Today marks another milestone for me in this journey to financial freedom. This time the milestone is with my investments. I finally hit the six-figure mark in my investment portfolio. That is broken down below.
- TSP (401K) – $43,411
- Roth IRA – $33,960
- Taxable Account – $23,853
- Total – $101,225 barley made the mark!
Now I already hit the big six-figure goal for my net worth a few months back. This is because my net worth also would include my cash slush fund. It’s crazy how fast my wealth stash is growing even with the market staying somewhat stagnant this year. This little secret to my success might blow your mind! Are you ready to know? I’ll tell you in my new online course I just developed at the low cost of $19.99. Ready to subscribe yet? I’m just pulling your leg. Hopefully, no one took me seriously on that. The secret is my high savings rate.
You see I have a goal every month to hit at least a 50% savings rate. Meaning every $1 I make I try to save $0.50 cents of it. Now let me clear the air up for everyone out there. When I say “save” I mean that in two avenues so to speak. The first avenue is to park the money in my money market account also known as my slush fund. I do this when It starts to go below my threshold amount I like to see in it. The second avenue is I dump it into my taxable account at Vanguard. This is one of my money making machines so when I have extra cash I like to dump it here so that it works hard for me when I’m enjoying life. If I had one defining regret as I type this, it would be that I did not start or take these money machines more seriously in my twenties. I learned from that mistake and now in my thirties, I not only take them seriously I try to mentor others to do the same.
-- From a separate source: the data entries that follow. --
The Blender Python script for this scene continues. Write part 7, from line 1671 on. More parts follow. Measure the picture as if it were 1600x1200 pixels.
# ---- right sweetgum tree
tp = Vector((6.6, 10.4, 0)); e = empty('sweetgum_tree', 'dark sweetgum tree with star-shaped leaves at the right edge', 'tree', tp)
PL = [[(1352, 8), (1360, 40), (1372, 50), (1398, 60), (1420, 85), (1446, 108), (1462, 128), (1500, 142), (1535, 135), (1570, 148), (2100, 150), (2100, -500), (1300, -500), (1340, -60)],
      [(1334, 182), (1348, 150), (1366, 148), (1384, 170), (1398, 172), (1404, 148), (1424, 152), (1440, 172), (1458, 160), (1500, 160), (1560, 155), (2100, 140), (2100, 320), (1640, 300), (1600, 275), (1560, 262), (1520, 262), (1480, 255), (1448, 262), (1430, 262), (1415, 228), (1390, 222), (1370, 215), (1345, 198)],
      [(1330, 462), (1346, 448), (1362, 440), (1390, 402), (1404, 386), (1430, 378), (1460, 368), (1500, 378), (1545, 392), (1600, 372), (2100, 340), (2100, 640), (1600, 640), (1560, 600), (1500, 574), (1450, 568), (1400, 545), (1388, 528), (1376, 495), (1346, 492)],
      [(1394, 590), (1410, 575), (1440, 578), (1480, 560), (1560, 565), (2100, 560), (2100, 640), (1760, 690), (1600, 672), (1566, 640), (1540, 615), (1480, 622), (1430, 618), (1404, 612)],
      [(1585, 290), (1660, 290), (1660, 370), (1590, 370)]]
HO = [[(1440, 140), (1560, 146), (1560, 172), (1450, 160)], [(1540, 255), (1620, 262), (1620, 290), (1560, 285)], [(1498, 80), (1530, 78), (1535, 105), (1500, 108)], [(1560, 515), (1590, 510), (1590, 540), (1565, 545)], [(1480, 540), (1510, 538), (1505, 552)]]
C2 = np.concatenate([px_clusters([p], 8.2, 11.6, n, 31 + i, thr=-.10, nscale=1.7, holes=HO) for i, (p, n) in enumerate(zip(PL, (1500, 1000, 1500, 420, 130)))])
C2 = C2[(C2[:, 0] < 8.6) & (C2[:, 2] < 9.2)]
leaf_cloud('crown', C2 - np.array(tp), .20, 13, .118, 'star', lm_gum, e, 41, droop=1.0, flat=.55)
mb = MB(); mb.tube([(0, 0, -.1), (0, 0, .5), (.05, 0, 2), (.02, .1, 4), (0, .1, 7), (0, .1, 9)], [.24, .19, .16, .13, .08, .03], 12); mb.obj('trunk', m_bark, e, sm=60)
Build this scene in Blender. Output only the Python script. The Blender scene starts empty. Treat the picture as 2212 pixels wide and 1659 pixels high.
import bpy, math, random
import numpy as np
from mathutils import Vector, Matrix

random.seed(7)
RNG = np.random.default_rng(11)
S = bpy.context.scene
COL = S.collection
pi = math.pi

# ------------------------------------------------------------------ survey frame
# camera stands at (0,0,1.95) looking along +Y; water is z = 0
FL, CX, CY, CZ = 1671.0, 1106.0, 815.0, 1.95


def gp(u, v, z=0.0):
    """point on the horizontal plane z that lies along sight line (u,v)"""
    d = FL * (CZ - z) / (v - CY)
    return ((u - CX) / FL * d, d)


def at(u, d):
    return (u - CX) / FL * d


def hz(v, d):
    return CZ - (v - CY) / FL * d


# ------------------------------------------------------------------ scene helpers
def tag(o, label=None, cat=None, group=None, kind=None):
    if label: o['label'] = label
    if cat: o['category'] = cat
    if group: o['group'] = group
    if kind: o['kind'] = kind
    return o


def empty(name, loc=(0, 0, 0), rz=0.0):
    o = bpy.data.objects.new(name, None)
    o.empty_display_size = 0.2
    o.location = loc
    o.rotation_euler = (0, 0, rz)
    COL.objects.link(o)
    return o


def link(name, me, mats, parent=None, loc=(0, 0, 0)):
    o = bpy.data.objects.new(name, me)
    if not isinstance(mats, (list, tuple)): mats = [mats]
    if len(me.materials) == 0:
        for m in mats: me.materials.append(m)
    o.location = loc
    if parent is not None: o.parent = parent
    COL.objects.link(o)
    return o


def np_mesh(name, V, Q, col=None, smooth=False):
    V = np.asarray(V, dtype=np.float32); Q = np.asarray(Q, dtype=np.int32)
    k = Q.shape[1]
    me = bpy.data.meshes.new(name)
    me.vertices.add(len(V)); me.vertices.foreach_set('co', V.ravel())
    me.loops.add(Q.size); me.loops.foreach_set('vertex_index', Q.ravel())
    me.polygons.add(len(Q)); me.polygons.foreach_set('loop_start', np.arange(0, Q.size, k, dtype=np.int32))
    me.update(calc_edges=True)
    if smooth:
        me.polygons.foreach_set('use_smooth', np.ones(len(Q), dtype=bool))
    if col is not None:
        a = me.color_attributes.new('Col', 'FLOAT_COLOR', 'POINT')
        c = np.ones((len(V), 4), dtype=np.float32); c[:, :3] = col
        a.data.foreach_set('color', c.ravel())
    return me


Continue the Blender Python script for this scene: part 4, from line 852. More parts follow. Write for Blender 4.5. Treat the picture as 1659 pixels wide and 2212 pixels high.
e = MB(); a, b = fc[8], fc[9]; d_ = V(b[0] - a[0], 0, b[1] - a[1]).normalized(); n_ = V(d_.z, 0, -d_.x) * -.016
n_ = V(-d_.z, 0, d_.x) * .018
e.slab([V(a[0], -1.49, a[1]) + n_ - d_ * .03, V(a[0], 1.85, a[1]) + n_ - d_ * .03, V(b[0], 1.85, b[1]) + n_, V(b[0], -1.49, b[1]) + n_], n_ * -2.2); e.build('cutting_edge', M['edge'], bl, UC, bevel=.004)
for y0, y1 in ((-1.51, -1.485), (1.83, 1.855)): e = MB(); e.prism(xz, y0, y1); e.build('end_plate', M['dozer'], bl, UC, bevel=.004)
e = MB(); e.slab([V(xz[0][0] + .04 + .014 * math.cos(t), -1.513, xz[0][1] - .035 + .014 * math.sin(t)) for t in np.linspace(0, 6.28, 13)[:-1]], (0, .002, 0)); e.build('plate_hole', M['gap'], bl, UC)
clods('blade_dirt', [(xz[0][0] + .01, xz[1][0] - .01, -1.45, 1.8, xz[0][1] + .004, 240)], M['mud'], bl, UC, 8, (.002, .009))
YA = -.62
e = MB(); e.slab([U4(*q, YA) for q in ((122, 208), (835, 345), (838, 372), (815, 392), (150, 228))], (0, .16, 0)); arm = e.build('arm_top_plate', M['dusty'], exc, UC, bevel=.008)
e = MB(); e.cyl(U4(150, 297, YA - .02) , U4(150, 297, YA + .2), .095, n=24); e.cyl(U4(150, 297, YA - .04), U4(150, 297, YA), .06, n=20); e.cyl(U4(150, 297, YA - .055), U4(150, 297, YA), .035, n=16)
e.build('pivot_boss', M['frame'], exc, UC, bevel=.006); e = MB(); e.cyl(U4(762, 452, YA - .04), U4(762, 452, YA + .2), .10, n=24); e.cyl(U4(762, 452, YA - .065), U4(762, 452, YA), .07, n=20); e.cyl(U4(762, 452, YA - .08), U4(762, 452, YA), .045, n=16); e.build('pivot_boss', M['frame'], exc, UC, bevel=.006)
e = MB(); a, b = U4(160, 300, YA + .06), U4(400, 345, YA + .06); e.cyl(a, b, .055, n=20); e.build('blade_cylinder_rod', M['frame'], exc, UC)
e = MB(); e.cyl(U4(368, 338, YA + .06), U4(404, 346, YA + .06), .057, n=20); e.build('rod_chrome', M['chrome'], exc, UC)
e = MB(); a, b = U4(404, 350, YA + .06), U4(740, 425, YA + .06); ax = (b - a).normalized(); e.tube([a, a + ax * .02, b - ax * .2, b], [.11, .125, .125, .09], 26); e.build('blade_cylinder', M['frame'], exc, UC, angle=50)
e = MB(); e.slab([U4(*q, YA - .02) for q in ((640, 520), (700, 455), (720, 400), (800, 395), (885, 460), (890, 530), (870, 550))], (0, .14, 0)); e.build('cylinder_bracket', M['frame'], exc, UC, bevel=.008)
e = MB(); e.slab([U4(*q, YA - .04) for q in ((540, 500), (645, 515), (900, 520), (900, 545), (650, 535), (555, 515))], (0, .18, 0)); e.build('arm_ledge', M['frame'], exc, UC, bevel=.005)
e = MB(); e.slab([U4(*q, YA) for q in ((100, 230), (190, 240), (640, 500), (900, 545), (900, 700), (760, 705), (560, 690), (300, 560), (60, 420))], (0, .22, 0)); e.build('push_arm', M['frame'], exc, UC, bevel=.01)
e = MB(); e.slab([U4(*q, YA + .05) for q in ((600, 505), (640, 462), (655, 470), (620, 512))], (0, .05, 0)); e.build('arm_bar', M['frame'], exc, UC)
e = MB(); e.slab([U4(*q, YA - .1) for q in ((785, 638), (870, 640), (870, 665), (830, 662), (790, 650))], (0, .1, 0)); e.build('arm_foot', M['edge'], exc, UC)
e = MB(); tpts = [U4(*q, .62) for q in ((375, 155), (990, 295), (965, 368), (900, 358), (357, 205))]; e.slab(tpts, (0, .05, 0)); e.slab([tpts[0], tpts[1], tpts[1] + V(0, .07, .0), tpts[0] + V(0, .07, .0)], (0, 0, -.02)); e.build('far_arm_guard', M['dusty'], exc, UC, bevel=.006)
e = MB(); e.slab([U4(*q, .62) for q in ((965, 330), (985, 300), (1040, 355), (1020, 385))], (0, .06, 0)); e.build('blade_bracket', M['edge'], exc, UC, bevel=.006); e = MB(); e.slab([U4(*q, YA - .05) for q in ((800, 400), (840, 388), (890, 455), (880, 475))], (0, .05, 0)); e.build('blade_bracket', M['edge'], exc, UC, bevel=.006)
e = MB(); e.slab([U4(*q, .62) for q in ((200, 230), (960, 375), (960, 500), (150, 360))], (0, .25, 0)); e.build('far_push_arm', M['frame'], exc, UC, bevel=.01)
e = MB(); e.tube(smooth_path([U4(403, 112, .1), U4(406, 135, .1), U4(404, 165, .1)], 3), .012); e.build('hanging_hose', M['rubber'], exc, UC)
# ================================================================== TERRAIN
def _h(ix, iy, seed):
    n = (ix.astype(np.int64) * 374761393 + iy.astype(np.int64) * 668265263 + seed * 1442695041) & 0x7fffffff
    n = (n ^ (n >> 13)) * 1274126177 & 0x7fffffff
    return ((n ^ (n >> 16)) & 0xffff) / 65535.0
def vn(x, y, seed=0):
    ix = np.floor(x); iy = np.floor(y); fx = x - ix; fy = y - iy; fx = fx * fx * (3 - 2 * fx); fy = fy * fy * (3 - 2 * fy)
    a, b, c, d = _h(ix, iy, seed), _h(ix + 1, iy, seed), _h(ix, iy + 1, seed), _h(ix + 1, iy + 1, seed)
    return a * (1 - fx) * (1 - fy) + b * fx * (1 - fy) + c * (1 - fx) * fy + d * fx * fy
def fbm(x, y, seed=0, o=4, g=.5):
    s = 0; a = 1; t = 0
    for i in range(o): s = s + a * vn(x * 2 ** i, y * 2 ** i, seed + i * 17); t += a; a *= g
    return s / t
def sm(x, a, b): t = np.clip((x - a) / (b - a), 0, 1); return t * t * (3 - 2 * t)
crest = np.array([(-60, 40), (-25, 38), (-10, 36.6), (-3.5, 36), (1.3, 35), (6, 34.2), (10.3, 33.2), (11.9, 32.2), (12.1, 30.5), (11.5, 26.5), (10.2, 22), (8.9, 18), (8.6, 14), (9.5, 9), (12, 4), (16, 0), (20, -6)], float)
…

Now, what If you can’t save 50% of your income? That is ok and not everyone can hit this savings rate depending on income and life situations. Yet I would encourage you to start somewhere. Maybe that is starting at 10%. What I would do next is try to increase this savings rate by 1% every month for ten months. By the end of that year, you would now be hitting a 20% savings rate. That is twice as much as you started out at. Meaning you would be stacking up wealth at twice the speed. Let’s look at some numbers below to see this in a visual sense. For the purpose of this example, we will start off by saving $100 a month assuming the person makes $1,000 a month.
$100 (month) x 5 (years) = $7,039 with a average 8% return
$200 (month) x 5 (years) = $14,079 with a average 8% return
This is how powerful raising your savings rate can become. So just how high of a savings rate should you have? I can’t answer that question that is solely up to you. I will say you should save as much as you can while spending based on values. The reality is the majority of people spend first and think about saving if at all last. When in fact they could change their whole financial picture by saving first then spend and finally coming back to save if there is anything left.
So what’s my point in all this? Well to mark down on my journey when I hit this milestone for future references and also transparency in sharing my story. My hope is not for someone to clone my exact path. My hope is that people will take away pieces of my story and experiences and apply it to their situation.